## Task requirements:
Give a verbatim quotation of every record.

## Excerpted data:
↓

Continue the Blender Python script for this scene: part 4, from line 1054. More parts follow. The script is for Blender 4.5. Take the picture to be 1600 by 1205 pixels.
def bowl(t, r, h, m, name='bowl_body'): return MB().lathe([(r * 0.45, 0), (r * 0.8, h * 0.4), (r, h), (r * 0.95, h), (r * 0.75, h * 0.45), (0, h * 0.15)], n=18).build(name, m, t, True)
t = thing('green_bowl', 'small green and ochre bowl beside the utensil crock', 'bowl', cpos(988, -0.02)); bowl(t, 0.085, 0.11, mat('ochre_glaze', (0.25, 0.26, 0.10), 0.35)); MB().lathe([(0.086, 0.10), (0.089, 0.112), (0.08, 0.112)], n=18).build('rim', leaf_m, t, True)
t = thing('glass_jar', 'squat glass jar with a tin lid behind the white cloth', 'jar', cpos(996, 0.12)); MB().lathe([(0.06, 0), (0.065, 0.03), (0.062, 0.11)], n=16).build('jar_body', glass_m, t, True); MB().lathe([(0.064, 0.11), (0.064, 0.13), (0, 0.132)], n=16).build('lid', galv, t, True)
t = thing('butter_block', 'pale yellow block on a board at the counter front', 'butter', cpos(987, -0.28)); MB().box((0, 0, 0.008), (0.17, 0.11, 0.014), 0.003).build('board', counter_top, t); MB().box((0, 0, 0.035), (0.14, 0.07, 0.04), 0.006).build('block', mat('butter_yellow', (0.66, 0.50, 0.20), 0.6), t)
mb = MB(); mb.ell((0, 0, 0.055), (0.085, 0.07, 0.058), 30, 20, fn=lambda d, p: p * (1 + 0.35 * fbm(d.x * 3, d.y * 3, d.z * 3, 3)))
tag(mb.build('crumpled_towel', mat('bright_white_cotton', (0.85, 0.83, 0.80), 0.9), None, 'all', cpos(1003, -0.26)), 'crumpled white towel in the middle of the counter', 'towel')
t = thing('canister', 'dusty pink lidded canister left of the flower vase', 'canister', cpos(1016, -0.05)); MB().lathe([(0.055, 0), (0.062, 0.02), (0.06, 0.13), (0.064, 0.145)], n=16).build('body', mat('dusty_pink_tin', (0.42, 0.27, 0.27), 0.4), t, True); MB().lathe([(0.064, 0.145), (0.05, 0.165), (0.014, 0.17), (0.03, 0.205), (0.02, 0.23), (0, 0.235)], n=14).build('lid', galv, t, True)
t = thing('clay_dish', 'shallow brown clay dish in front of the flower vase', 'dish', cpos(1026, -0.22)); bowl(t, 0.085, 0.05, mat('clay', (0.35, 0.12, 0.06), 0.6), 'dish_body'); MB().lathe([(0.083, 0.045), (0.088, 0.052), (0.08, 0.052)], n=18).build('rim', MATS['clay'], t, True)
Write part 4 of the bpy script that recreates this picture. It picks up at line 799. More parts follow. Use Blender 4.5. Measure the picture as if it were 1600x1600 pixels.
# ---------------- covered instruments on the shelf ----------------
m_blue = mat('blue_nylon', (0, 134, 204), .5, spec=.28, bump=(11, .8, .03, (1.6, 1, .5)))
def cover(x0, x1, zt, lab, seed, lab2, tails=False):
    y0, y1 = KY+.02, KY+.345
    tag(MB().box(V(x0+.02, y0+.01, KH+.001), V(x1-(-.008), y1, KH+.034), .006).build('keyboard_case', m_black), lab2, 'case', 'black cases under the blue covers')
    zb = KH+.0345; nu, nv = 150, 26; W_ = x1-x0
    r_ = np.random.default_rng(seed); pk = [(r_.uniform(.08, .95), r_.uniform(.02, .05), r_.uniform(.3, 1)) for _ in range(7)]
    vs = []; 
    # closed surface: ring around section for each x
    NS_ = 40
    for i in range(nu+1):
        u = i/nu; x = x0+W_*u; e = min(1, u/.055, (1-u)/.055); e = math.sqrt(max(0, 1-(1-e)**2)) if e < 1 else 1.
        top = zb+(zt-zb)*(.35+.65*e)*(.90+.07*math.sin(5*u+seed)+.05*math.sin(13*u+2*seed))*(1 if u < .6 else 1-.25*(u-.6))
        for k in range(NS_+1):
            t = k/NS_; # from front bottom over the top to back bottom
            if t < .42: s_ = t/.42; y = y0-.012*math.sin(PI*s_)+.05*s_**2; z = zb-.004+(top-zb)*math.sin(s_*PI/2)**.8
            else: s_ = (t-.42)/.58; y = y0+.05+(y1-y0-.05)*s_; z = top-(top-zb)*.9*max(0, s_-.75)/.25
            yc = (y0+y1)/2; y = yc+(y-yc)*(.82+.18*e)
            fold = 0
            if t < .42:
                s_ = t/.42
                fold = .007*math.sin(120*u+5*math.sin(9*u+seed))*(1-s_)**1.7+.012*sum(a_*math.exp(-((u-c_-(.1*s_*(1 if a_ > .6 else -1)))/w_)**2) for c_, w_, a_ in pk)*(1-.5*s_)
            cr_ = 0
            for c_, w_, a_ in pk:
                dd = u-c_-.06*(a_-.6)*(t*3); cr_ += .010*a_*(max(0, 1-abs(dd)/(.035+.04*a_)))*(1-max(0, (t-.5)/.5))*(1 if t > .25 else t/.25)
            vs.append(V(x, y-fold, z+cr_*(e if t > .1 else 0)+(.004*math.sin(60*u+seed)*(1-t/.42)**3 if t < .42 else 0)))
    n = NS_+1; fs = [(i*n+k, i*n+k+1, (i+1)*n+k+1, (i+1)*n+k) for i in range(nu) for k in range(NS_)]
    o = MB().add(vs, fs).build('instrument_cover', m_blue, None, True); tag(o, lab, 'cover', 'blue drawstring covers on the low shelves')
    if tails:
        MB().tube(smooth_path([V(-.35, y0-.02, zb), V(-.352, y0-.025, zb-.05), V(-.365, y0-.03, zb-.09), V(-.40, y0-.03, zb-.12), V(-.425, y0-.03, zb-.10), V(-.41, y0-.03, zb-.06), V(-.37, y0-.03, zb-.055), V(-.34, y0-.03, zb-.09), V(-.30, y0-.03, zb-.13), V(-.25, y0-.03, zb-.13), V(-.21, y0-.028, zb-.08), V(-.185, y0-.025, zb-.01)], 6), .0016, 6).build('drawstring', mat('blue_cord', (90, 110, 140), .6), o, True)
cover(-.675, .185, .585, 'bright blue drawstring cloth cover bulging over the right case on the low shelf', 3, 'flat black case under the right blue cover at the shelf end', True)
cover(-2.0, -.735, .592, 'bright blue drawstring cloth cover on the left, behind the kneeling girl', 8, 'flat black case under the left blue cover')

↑

## Response to this task:
Continue the Blender Python script for this scene: part 4, from line 1054. More parts follow. The script is for Blender 4.5. Take the picture to be 1600 by 1205 pixels.
def bowl(t, r, h, m, name='bowl_body'): return MB().lathe([(r * 0.45, 0), (r * 0.8, h * 0.4), (r, h), (r * 0.95, h), (r * 0.75, h * 0.45), (0, h * 0.15)], n=18).build(name, m, t, True)
t = thing('green_bowl', 'small green and ochre bowl beside the utensil crock', 'bowl', cpos(988, -0.02)); bowl(t, 0.085, 0.11, mat('ochre_glaze', (0.25, 0.26, 0.10), 0.35)); MB().lathe([(0.086, 0.10), (0.089, 0.112), (0.08, 0.112)], n=18).build('rim', leaf_m, t, True)
t = thing('glass_jar', 'squat glass jar with a tin lid behind the white cloth', 'jar', cpos(996, 0.12)); MB().lathe([(0.06, 0), (0.065, 0.03), (0.062, 0.11)], n=16).build('jar_body', glass_m, t, True); MB().lathe([(0.064, 0.11), (0.064, 0.13), (0, 0.132)], n=16).build('lid', galv, t, True)
t = thing('butter_block', 'pale yellow block on a board at the counter front', 'butter', cpos(987, -0.28)); MB().box((0, 0, 0.008), (0.17, 0.11, 0.014), 0.003).build('board', counter_top, t); MB().box((0, 0, 0.035), (0.14, 0.07, 0.04), 0.006).build('block', mat('butter_yellow', (0.66, 0.50, 0.20), 0.6), t)
mb = MB(); mb.ell((0, 0, 0.055), (0.085, 0.07, 0.058), 30, 20, fn=lambda d, p: p * (1 + 0.35 * fbm(d.x * 3, d.y * 3, d.z * 3, 3)))
tag(mb.build('crumpled_towel', mat('bright_white_cotton', (0.85, 0.83, 0.80), 0.9), None, 'all', cpos(1003, -0.26)), 'crumpled white towel in the middle of the counter', 'towel')
t = thing('canister', 'dusty pink lidded canister left of the flower vase', 'canister', cpos(1016, -0.05)); MB().lathe([(0.055, 0), (0.062, 0.02), (0.06, 0.13), (0.064, 0.145)], n=16).build('body', mat('dusty_pink_tin', (0.42, 0.27, 0.27), 0.4), t, True); MB().lathe([(0.064, 0.145), (0.05, 0.165), (0.014, 0.17), (0.03, 0.205), (0.02, 0.23), (0, 0.235)], n=14).build('lid', galv, t, True)
t = thing('clay_dish', 'shallow brown clay dish in front of the flower vase', 'dish', cpos(1026, -0.22)); bowl(t, 0.085, 0.05, mat('clay', (0.35, 0.12, 0.06), 0.6), 'dish_body'); MB().lathe([(0.083, 0.045), (0.088, 0.052), (0.08, 0.052)], n=18).build('rim', MATS['clay'], t, True)
Write part 4 of the bpy script that recreates this picture. It picks up at line 799. More parts follow. Use Blender 4.5. Measure the picture as if it were 1600x1600 pixels.
# ---------------- covered instruments on the shelf ----------------
m_blue = mat('blue_nylon', (0, 134, 204), .5, spec=.28, bump=(11, .8, .03, (1.6, 1, .5)))
def cover(x0, x1, zt, lab, seed, lab2, tails=False):
    y0, y1 = KY+.02, KY+.345
    tag(MB().box(V(x0+.02, y0+.01, KH+.001), V(x1-(-.008), y1, KH+.034), .006).build('keyboard_case', m_black), lab2, 'case', 'black cases under the blue covers')
    zb = KH+.0345; nu, nv = 150, 26; W_ = x1-x0
    r_ = np.random.default_rng(seed); pk = [(r_.uniform(.08, .95), r_.uniform(.02, .05), r_.uniform(.3, 1)) for _ in range(7)]
    vs = []; 
    # closed surface: ring around section for each x
    NS_ = 40
    for i in range(nu+1):
        u = i/nu; x = x0+W_*u; e = min(1, u/.055, (1-u)/.055); e = math.sqrt(max(0, 1-(1-e)**2)) if e < 1 else 1.
        top = zb+(zt-zb)*(.35+.65*e)*(.90+.07*math.sin(5*u+seed)+.05*math.sin(13*u+2*seed))*(1 if u < .6 else 1-.25*(u-.6))
        for k in range(NS_+1):
            t = k/NS_; # from front bottom over the top to back bottom
            if t < .42: s_ = t/.42; y = y0-.012*math.sin(PI*s_)+.05*s_**2; z = zb-.004+(top-zb)*math.sin(s_*PI/2)**.8
            else: s_ = (t-.42)/.58; y = y0+.05+(y1-y0-.05)*s_; z = top-(top-zb)*.9*max(0, s_-.75)/.25
            yc = (y0+y1)/2; y = yc+(y-yc)*(.82+.18*e)
            fold = 0
            if t < .42:
                s_ = t/.42
                fold = .007*math.sin(120*u+5*math.sin(9*u+seed))*(1-s_)**1.7+.012*sum(a_*math.exp(-((u-c_-(.1*s_*(1 if a_ > .6 else -1)))/w_)**2) for c_, w_, a_ in pk)*(1-.5*s_)
            cr_ = 0
            for c_, w_, a_ in pk:
                dd = u-c_-.06*(a_-.6)*(t*3); cr_ += .010*a_*(max(0, 1-abs(dd)/(.035+.04*a_)))*(1-max(0, (t-.5)/.5))*(1 if t > .25 else t/.25)
            vs.append(V(x, y-fold, z+cr_*(e if t > .1 else 0)+(.004*math.sin(60*u+seed)*(1-t/.42)**3 if t < .42 else 0)))
    n = NS_+1; fs = [(i*n+k, i*n+k+1, (i+1)*n+k+1, (i+1)*n+k) for i in range(nu) for k in range(NS_)]
    o = MB().add(vs, fs).build('instrument_cover', m_blue, None, True); tag(o, lab, 'cover', 'blue drawstring covers on the low shelves')
    if tails:
        MB().tube(smooth_path([V(-.35, y0-.02, zb), V(-.352, y0-.025, zb-.05), V(-.365, y0-.03, zb-.09), V(-.40, y0-.03, zb-.12), V(-.425, y0-.03, zb-.10), V(-.41, y0-.03, zb-.06), V(-.37, y0-.03, zb-.055), V(-.34, y0-.03, zb-.09), V(-.30, y0-.03, zb-.13), V(-.25, y0-.03, zb-.13), V(-.21, y0-.028, zb-.08), V(-.185, y0-.025, zb-.01)], 6), .0016, 6).build('drawstring', mat('blue_cord', (90, 110, 140), .6), o, True)
cover(-.675, .185, .585, 'bright blue drawstring cloth cover bulging over the right case on the low shelf', 3, 'flat black case under the right blue cover at the shelf end', True)
cover(-2.0, -.735, .592, 'bright blue drawstring cloth cover on the left, behind the kneeling girl', 8, 'flat black case under the left blue cover')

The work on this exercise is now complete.